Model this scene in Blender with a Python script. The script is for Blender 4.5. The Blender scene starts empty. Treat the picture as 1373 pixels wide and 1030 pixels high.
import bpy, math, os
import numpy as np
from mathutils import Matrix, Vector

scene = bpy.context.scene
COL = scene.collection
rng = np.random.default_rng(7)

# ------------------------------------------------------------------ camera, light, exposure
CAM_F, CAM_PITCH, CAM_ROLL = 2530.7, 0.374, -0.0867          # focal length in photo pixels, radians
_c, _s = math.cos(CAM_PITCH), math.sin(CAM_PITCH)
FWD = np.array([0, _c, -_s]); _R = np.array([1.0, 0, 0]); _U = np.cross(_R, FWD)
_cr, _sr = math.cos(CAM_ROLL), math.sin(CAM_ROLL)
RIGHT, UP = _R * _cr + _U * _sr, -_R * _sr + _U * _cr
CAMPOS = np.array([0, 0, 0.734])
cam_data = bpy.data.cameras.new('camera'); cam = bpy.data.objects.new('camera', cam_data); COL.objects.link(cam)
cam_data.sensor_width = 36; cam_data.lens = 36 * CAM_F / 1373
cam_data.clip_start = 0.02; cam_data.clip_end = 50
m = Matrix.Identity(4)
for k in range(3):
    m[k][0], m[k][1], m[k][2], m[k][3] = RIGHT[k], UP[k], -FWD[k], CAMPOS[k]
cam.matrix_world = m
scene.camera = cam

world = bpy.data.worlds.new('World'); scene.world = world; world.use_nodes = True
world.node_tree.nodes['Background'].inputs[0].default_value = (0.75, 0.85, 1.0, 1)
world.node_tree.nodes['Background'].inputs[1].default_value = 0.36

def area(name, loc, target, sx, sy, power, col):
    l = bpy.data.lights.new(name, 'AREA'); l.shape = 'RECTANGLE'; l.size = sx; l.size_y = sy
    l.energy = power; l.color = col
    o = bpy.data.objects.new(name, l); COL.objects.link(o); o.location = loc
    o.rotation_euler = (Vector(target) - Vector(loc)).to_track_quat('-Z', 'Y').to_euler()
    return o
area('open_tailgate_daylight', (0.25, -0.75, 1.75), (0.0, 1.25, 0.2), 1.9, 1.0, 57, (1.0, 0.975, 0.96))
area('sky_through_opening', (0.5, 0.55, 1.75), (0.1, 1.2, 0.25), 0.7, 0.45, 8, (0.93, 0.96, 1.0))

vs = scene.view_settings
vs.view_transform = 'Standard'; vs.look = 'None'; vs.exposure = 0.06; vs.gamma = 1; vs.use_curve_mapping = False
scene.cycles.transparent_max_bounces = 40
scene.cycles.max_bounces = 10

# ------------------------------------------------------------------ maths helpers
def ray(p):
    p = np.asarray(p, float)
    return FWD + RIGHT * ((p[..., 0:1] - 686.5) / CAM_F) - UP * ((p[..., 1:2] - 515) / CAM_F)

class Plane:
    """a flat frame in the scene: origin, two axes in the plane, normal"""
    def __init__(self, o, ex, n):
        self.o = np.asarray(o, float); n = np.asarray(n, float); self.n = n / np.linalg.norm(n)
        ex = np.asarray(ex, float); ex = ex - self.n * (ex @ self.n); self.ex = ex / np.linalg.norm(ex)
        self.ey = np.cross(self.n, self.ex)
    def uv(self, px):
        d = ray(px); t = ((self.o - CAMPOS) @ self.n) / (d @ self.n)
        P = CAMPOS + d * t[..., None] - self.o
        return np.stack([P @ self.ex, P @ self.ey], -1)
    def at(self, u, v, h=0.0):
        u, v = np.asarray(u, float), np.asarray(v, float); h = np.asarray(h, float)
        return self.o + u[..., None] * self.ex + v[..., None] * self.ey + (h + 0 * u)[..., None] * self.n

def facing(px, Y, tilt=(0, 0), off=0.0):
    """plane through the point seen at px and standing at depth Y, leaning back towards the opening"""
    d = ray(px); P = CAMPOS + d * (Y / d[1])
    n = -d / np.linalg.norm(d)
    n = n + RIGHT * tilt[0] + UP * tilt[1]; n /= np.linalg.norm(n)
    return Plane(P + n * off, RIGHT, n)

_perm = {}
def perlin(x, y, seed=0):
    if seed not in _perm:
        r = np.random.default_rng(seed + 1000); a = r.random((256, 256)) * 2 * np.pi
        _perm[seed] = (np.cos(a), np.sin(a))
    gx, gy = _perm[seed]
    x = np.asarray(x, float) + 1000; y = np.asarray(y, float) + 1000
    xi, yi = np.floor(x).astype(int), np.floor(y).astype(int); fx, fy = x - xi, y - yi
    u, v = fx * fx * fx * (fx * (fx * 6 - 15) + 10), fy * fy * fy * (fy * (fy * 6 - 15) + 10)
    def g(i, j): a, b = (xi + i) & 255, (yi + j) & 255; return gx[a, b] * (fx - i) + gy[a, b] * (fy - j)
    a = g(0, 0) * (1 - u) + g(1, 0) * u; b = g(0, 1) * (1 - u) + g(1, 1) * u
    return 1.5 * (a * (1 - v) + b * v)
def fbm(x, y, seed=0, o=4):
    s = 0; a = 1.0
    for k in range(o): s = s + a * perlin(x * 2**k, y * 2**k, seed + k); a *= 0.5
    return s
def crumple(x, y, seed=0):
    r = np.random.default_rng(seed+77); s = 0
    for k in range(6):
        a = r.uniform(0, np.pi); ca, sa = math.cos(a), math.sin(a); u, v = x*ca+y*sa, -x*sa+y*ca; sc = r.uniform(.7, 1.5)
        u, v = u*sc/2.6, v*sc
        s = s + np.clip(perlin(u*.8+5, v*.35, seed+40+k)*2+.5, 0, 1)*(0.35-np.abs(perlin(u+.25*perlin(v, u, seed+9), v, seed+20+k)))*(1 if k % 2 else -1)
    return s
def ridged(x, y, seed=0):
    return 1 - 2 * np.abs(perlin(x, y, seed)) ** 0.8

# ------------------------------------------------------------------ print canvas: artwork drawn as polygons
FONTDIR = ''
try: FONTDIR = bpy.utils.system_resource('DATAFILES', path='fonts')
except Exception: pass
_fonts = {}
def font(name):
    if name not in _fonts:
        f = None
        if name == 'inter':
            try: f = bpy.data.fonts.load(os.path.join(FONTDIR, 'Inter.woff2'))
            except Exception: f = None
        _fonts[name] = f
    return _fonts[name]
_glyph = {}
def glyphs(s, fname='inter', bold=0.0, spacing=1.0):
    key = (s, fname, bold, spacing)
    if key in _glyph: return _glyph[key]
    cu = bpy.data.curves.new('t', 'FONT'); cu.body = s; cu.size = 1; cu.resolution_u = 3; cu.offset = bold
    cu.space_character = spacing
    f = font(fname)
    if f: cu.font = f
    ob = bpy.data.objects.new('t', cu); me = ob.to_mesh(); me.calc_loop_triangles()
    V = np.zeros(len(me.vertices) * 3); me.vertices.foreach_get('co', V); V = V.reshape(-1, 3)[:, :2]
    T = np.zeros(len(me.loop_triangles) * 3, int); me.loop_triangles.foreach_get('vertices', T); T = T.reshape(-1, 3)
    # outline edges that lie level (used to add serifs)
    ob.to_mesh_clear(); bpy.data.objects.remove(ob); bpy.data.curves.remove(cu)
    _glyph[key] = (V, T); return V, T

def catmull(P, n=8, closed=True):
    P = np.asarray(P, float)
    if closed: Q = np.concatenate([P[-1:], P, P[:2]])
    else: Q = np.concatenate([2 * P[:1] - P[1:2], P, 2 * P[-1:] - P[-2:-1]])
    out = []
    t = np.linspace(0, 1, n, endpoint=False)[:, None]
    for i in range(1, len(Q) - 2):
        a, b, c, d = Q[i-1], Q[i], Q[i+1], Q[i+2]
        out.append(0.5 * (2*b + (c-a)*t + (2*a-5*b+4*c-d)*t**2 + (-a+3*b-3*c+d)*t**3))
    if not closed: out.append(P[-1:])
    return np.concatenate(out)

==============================

__Aim__
Retype only the lines running from the top of the listing to the line that holds "from mathutils import Matrix, Vector", both ends included.

__Exercise output__
Model this scene in Blender with a Python script. The script is for Blender 4.5. The Blender scene starts empty. Treat the picture as 1373 pixels wide and 1030 pixels high.
import bpy, math, os
import numpy as np
from mathutils import Matrix, Vector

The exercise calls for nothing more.